Everett clearly lays out the problems created by the emergence of the “electronic participatory democracy” in this year’s election coverage. Indeed, if the major TV networks fail to live up to their public interest mandate, how can the multitude of other media outlets (everything from major daily newspapers to under-the-radar bloggers) be expected to act any differently? It takes a savvy consumer to find much value in the oft-misleading ways news is presented, and an even savvier one to question what news actually is being presented. Given the proliferation of news media outlets and, as Everett asserts, their tendency to not always be forthright with their audience, in what ways do the news generators themselves fit into the equation? For example, how do campaign managers or master-puppeteers like Karl Rove play into the nature of news media today and provide sound-bite hungry journalists with spins before news can actually be spun?
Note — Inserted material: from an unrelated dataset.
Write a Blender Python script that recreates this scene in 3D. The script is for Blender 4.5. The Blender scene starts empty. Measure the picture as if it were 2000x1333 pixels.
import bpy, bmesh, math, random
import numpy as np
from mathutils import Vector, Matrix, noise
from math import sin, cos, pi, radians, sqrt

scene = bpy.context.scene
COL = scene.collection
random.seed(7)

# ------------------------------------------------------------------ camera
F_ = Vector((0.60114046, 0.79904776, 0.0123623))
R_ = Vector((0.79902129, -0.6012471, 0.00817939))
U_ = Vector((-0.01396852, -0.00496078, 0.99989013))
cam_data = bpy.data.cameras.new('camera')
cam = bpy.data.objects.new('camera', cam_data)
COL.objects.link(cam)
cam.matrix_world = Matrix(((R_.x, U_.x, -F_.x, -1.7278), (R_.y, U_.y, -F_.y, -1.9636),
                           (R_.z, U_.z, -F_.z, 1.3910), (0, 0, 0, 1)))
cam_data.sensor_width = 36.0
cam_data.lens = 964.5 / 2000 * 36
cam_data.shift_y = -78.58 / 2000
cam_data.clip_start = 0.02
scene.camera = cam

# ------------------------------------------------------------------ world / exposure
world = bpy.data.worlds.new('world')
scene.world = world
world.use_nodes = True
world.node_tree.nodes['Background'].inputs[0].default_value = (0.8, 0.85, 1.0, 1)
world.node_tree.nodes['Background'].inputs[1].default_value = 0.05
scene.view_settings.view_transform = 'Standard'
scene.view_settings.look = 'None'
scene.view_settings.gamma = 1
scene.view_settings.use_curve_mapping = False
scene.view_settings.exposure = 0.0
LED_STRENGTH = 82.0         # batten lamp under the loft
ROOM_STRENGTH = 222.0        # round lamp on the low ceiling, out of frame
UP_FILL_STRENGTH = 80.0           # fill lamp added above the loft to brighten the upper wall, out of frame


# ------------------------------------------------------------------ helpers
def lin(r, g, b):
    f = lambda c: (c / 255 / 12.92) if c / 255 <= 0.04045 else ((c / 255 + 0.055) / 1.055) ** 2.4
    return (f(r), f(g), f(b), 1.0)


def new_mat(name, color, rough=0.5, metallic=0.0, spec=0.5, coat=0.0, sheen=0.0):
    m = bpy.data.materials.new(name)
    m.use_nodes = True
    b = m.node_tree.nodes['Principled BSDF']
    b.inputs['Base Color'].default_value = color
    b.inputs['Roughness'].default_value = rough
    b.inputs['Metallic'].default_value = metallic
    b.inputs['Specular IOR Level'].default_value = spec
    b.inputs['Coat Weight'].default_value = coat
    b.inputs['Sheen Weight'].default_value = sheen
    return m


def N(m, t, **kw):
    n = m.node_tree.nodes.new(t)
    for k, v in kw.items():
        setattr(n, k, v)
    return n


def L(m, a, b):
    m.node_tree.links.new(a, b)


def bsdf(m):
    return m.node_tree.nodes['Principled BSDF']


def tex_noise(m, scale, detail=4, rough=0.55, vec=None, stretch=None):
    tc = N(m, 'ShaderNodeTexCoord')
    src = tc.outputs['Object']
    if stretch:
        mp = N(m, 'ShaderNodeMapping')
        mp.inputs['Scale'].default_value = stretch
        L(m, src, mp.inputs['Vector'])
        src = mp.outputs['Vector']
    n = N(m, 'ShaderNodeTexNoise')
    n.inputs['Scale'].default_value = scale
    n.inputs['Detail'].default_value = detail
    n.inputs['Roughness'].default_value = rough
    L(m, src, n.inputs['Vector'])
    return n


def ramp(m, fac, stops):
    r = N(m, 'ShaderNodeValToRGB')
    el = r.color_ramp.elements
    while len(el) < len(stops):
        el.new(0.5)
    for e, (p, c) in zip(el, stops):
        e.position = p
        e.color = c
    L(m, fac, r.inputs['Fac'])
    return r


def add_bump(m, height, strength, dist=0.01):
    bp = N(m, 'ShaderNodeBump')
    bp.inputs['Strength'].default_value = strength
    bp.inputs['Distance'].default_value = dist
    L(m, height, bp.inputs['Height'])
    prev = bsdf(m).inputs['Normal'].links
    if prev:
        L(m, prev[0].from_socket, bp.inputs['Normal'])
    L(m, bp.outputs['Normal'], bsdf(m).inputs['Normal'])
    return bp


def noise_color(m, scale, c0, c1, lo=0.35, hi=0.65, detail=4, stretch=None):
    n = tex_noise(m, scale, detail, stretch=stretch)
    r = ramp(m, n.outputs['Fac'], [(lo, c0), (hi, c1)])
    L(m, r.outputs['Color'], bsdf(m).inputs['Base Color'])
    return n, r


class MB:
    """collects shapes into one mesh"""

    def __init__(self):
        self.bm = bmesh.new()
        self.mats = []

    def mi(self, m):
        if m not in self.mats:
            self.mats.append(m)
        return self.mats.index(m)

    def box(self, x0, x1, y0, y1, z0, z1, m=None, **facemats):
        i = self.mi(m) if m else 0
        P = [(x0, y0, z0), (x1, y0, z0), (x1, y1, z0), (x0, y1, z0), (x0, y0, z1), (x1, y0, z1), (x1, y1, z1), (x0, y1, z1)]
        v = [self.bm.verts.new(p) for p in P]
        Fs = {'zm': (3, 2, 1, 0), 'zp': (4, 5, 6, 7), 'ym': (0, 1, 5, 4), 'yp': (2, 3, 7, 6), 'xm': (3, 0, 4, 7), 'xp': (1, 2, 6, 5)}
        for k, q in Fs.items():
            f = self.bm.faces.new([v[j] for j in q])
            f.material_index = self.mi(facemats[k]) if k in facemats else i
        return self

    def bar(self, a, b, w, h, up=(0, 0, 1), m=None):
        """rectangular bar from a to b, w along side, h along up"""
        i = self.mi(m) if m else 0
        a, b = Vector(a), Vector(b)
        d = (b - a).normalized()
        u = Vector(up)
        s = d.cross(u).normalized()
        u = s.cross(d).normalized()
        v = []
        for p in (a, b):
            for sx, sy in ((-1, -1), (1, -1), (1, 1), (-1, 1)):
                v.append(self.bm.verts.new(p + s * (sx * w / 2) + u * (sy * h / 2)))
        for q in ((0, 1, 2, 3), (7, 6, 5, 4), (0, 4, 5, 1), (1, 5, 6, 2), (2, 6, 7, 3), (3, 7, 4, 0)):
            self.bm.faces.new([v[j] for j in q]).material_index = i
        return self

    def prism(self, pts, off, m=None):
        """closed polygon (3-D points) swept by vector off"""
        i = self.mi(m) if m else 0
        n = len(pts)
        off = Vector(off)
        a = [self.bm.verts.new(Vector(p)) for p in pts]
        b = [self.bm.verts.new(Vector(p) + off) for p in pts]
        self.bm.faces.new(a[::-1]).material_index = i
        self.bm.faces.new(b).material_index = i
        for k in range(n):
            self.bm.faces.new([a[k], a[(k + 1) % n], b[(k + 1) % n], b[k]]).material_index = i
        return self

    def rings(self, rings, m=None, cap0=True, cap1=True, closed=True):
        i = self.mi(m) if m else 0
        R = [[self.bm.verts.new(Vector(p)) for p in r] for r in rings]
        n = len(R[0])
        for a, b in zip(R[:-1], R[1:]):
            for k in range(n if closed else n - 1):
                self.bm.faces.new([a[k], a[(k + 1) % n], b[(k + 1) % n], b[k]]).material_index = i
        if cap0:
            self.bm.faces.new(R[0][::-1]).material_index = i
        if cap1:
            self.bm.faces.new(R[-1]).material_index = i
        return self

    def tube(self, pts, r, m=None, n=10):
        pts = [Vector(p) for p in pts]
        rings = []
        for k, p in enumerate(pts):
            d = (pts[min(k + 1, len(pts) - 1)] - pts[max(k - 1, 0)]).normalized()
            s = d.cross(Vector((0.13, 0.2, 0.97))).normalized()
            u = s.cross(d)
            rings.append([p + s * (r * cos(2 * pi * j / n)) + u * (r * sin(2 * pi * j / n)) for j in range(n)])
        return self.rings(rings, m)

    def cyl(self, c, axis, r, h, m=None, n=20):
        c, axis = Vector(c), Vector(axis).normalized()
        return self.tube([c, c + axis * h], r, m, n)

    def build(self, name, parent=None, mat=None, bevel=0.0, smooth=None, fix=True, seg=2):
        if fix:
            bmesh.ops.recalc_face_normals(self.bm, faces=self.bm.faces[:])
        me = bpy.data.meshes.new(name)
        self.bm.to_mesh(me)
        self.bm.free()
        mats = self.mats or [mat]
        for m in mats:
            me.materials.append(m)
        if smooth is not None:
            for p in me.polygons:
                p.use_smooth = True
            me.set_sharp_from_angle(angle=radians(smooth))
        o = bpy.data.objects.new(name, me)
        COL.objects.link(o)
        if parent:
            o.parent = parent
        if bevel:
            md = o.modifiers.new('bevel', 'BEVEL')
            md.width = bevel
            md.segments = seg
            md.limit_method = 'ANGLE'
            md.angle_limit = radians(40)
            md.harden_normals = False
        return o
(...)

A certain amount of trust…
I certainly empathize with Ms. Everett’s points here, but take them with a grain of salt. While the increased domination of news organizations and the network airwaves by multinational corporations is certainly cause for alarm, one would hope that this alarm can be tempered with a certain amount of trust in the journalists to whom she admittedly devotes a great deal of time. I broached this very topic recently with my uncle, who retired from his post as publisher of The San Jose Mercury-News about three years ago after a long career with the Knight-Ridder family of newspapers . He seems to believe that the vast majority of the journalists working in the major media outlets are principled people, highly concerned with issues of ethics and impartiality. While he agreed with me that increased ownership by fewer entities is a disturbing trend, he nevertheless was able to dissuade me from the notion that the corporate parents are dictating news content. The people he knows in the business are highly sensitive to charges of bias, and thus take great pains to avoid the appearance of such. While the business of mass-media advertising is certainly fraught with the possibility of impropriety, I think enough of the men and women charged with bringing us the news to keep from sliding into conspiracy theory. All except for Fox. (But I fear I’d be here all night if I opened that can of worms.) Also, I consider coverage of the Swift Boat campaign a legitimate use of news time, especially given the outright lies propagated by the Swift Vets, the vast sums spent perpetrating their message, and the potential (perhaps successful, as it turns out) these ads ad had in swaying the electorate. My only complaint with all the coverage is that it bought the abhorrent group much more attention and exposure than it might have been able to garner on its own, giving legs to its aims and message.